NeKto (May 23, 2008 at 1:23 PM):
I recall reading something 40 or so years ago that stated that all the angular momentum in the universe HAD to add up to zero. (Rather dogmatic i think.) Your team's work at Saturn has shown that some of the most breathtaking views in the universe have angular momentum as a primary component. The big orb with the big rings sure does make spin look good!
carolyn (CICLOPS) (May 13, 2008 at 2:11 PM):
It could be that averaged over the entire Universe, which was of course very small at the very beginning, there is no spin. Spin may just be a result of the statistical fluctuations in the motions of bits of matter relative to each other. But I am not that fluent in the work of Hawking to state what he has to say on this matter. The above is just my own conjecture.

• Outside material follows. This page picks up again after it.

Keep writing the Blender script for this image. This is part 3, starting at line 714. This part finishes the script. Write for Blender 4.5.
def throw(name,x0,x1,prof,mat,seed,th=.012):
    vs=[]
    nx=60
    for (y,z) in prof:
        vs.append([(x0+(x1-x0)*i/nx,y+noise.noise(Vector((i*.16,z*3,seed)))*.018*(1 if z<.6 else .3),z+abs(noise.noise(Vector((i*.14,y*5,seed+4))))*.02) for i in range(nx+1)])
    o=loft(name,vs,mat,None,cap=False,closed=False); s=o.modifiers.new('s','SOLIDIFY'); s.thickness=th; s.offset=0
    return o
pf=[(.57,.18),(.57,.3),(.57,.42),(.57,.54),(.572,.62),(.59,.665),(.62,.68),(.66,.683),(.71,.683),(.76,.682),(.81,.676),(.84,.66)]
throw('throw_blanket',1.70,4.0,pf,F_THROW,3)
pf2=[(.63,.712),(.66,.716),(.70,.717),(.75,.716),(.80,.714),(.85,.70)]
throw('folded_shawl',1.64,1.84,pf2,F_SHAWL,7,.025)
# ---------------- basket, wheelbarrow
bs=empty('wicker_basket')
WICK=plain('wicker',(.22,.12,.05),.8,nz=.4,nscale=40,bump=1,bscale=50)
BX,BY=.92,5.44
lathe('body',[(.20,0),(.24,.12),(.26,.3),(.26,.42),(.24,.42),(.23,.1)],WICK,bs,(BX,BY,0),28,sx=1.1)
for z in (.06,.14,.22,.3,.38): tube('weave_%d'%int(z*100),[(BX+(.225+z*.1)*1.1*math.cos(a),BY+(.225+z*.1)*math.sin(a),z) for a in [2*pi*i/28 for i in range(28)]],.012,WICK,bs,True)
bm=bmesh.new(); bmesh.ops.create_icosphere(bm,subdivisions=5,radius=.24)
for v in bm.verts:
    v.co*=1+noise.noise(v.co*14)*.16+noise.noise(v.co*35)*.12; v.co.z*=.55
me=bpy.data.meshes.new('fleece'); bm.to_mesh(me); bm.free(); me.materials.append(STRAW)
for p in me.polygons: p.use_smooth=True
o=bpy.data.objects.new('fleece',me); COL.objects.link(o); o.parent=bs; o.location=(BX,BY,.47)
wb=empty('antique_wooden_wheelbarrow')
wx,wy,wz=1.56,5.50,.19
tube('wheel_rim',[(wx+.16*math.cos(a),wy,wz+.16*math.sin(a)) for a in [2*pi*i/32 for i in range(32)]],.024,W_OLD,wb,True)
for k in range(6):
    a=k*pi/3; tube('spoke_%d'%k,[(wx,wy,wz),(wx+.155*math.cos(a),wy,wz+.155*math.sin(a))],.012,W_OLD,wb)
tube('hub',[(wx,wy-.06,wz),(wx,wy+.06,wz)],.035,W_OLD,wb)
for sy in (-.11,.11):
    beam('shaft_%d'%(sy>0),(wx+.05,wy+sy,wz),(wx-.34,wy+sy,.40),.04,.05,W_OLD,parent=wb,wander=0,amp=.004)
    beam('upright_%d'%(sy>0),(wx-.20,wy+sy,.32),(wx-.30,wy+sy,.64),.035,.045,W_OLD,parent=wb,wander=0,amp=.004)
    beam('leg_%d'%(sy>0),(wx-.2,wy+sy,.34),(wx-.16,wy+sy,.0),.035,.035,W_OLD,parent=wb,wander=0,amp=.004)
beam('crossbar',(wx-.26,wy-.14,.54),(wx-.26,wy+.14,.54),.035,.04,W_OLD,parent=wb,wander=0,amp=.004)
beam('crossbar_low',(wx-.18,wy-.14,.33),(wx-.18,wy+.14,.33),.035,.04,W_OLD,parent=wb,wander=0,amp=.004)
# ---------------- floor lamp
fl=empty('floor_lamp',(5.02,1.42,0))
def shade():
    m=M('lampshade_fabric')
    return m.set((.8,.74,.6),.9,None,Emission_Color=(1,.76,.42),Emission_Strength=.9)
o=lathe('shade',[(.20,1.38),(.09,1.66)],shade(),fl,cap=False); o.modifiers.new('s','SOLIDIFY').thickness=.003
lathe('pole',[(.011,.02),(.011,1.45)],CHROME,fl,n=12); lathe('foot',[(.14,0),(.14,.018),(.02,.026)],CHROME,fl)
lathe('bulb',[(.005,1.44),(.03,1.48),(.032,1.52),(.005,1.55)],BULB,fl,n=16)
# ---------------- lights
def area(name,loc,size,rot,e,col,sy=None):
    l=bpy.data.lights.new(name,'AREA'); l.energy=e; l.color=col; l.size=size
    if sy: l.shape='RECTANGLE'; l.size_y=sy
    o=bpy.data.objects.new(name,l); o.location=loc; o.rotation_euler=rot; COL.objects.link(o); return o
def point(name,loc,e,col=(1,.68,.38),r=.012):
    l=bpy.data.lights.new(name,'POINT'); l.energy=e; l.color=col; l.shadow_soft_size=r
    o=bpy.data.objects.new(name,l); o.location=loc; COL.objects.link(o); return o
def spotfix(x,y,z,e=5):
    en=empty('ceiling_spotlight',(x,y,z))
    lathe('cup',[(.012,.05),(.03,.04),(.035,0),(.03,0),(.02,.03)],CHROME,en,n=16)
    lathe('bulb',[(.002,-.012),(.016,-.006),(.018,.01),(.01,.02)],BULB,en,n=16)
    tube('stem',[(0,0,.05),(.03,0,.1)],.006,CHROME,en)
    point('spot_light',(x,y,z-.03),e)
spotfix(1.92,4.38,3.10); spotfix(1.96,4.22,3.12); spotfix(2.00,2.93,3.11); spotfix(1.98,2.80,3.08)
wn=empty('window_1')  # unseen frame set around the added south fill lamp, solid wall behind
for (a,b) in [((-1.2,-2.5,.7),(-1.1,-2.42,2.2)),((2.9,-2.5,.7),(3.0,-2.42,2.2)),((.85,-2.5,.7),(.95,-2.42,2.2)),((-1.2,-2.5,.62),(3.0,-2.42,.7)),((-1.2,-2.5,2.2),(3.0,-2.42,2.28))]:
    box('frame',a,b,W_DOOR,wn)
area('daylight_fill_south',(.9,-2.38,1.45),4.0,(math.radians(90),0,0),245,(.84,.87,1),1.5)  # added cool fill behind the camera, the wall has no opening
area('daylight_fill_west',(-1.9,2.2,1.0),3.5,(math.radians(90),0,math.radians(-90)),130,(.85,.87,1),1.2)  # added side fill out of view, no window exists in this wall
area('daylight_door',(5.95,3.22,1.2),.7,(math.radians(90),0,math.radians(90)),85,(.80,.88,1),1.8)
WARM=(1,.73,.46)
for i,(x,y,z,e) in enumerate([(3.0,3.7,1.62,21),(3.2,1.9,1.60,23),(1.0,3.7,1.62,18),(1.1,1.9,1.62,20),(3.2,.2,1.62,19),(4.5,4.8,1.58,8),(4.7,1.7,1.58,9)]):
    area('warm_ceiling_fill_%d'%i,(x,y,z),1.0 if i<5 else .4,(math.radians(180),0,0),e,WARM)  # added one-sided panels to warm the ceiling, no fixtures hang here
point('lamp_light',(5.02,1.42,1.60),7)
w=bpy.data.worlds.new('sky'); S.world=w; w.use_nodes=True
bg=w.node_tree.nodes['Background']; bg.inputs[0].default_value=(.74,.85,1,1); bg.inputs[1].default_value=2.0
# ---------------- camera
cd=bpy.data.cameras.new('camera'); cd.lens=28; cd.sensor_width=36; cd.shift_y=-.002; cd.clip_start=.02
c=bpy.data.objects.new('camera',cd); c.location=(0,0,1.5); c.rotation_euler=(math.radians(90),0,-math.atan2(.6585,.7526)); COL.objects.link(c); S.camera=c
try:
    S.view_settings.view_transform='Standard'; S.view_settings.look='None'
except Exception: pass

NeKto (May 13, 2008 at 12:53 PM):
Carolyn, You gave one excelent, and clasic, example of the conservation of angular momentum. I'm stil wondering where the primordial angular momentum came from. Has Stephen Haking said anything about the rotation of the big bang?
carolyn (CICLOPS) (May 11, 2008 at 3:54 PM):
Most cosmic entities -- like the giant clouds of gas that galaxies formed from or the molecular clouds that stellar systems (and their planets) form from -- start with some amount of spin. The gravitational contraction process makes them spin even faster, in a similar manner to the way an ice skater will spin faster if she brings her arms in closer to her body.
NeKto (May 9, 2008 at 2:48 PM):
It seams the most common things we see in the universe are either rotating discs or rotating spheroids. Has anyone found an answer for where the angular momentum came from?
Red_dragon (May 9, 2008 at 7:21 AM):
Thanks; i was suspecting the difference was precissely the great difference in the mass distribution between a galaxy and Saturn's ring system.
Anyway, it's beautiful to see similar physical processes working at scales so different as planetary ones and galactic ones.
carolyn (CICLOPS) (May 6, 2008 at 1:37 PM):
The physics is almost identical. The big difference is that in a spiral galaxy, the mass is distributed more or less evenly across the disk, making for a spiral arm with a big wavelength (ie, big separation from one winding to the other). In Saturn's rings, the vast bulk of the mass in the dynamical system is in the planet itself, with very little mass in the disk, and this makes for a much tighter winding.

This is why we can learn about disk systems throughout the cosmos -- regardless of size -- by studying the processes ongoing in Saturn's rings.
Red_dragon (May 6, 2008 at 3:23 AM):
Just one question: are those "spiral waves" the same that are responsable for shaping spiral galaxies?
alwolfe (May 5, 2008 at 1:42 PM):
Lovely visualization of the "music of the spheres." I look forward to seeing the published paper.
carolyn (CICLOPS) (May 5, 2008 at 9:42 AM):
alwolfe: We are presently writing a paper cataloguing all the resonances which are visible in our images. It will be a while before we finish it and get it published.
alwolfe (May 5, 2008 at 9:26 AM):
Which resonances are behind the waves in this image?
Red_dragon (May 5, 2008 at 7:07 AM):
The patterns nature can create are nothing less than breathtaking and this image shows it quite well.